The Gist: Aichi Coexistence Private Academy was once an all girls school but, for reasons not entirely clear, it was made co-ed. However, this resulted in the girls bringing weapons to school and, eventually, the rise of the Supreme Five Swords—the baddest warrioresses on campus who ultimately run the school.

Now, Aichi is the destination for male students too tough for the regular school system and Nomura Fudou, our unwitting protagonist, fits that bill to a T…

You may get a kick out of Armed Girls’ if you can roll with how silly it all is. The art is decent enough, with short-cut but acceptable action animation and good enough character designs. Everyone in the cast speaks with a slight accent. All the boys are in drag. The first of the five swords wears a literal devil mask, which breaks cheekily after she and Nomura accidentally kiss. Silly stuff like that.
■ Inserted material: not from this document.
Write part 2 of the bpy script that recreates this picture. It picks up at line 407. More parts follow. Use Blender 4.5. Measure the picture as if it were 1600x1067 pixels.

You may groan and roll your eyes at Armed Girls’ because everyone in the cast is basically a pretentious a-hole, a cliché, or both. (The french girl’s haughty fake laugh is especially cringe inducing)

The pace is also a bit slow, with an over reliance on characters standing still to yell at each other and/or introduce special techniques that don’t stand out visually from each other. The result feels very formulaic and, combined with the characters all being unlikable, Armed Girls’ doesn’t feel like much love was put into its production.

The Verdict: Nomura Fudou seems like the intended protagonist, obviously, but in many ways Rin Onigawara is set up to experience more emotional change along the way. Regardless, I’m not sure Busou Shoujo Machiavellianism actually has a protagonist, as Rin and Nomura  get about the same screen time and neither has an especially compelling backstory, mystery, or quest.

I didn’t find Busou Shoujo Machiavellianism especially funny or exciting. It’s just good enough to review, but not so much so that I actually want to review it. For goodness sakes, the only eventful element of the first episode is Nomura x Rin’s accidental first kiss, which is itself a total cliché…

6 thoughts on “Busou Shoujo Machiavellianism – 01 (First Impressions)”

  1. Fun fact, almost all the martial arts moves used in Armed Girls are actual martial arts in Japan and while some of them are exaggerated for the source manga, most of them are accurate.

    The manga author himself not only researched the moves in detail for the story, he’s also a martial arts practitoner.

  2. I went into this show thinking it might have some potential but was sadly disabused of that idea by the end of the episode. So what do we have here?

    A school controlled by girls who emasculate boys and force them to dress as girls, (and adopt anime trope gay mannerisms), and who tolerate no opposition to their social control. Into this walks the MC who is a wild guy who hey loves his freedom and won’t have no women telling HIM what to do. Conflict ensues and of course he is successful, setting out on a course of action to free these guys at school from the awful control of women.

    One thing that always interests me about anime is where various shows fit within Japanese socio-political culture. Some shows exhibit a progressive bent, a few reflect the growth of the hard right in Japan. This show came off for me as essentially an anti-Feminist rant, anime style. Because of that it will be immensely popular with a certain section of the male online anime fan base for sure, However for me it’s immature and unfunny. – which is enough for me to turn it off for good. Oh and the main character is neither funny nor smart…he’s a dick…..

    1. That’s a pretty good sum up of my feelings on it. The only alternative to it being a anti-feminist piece is for it to be e juvenile soft exploitation piece. shrug either way?

    2. I argue that you have some mistake about the main character. In fact, I would argue that he’s more self-serving and honest with himself than anything else. He’s not in the school to help out the other guys. He’s in it to give himself a somewhat stable life away from fighting (which I can say for the future episodes, will not be happening).
      Personally, this is rather interesting as this can apply to more than just giving women more power. It can also apply to any group(s) of society gaining too much power.
      From your comment, it implies that you are a feminist of sorts and will find similar anime / manga with this similar type of setting to be offensive, no? I feel that most, if not all, Modern feminists (both male and female) have lost the true meaning of feminism these years.

      1. No I don’t find much anime offensive at all. I watch a wide range of shows and have little problem with most of them. I do dislike stupid and obvious and that’s what I got from that pile of dross.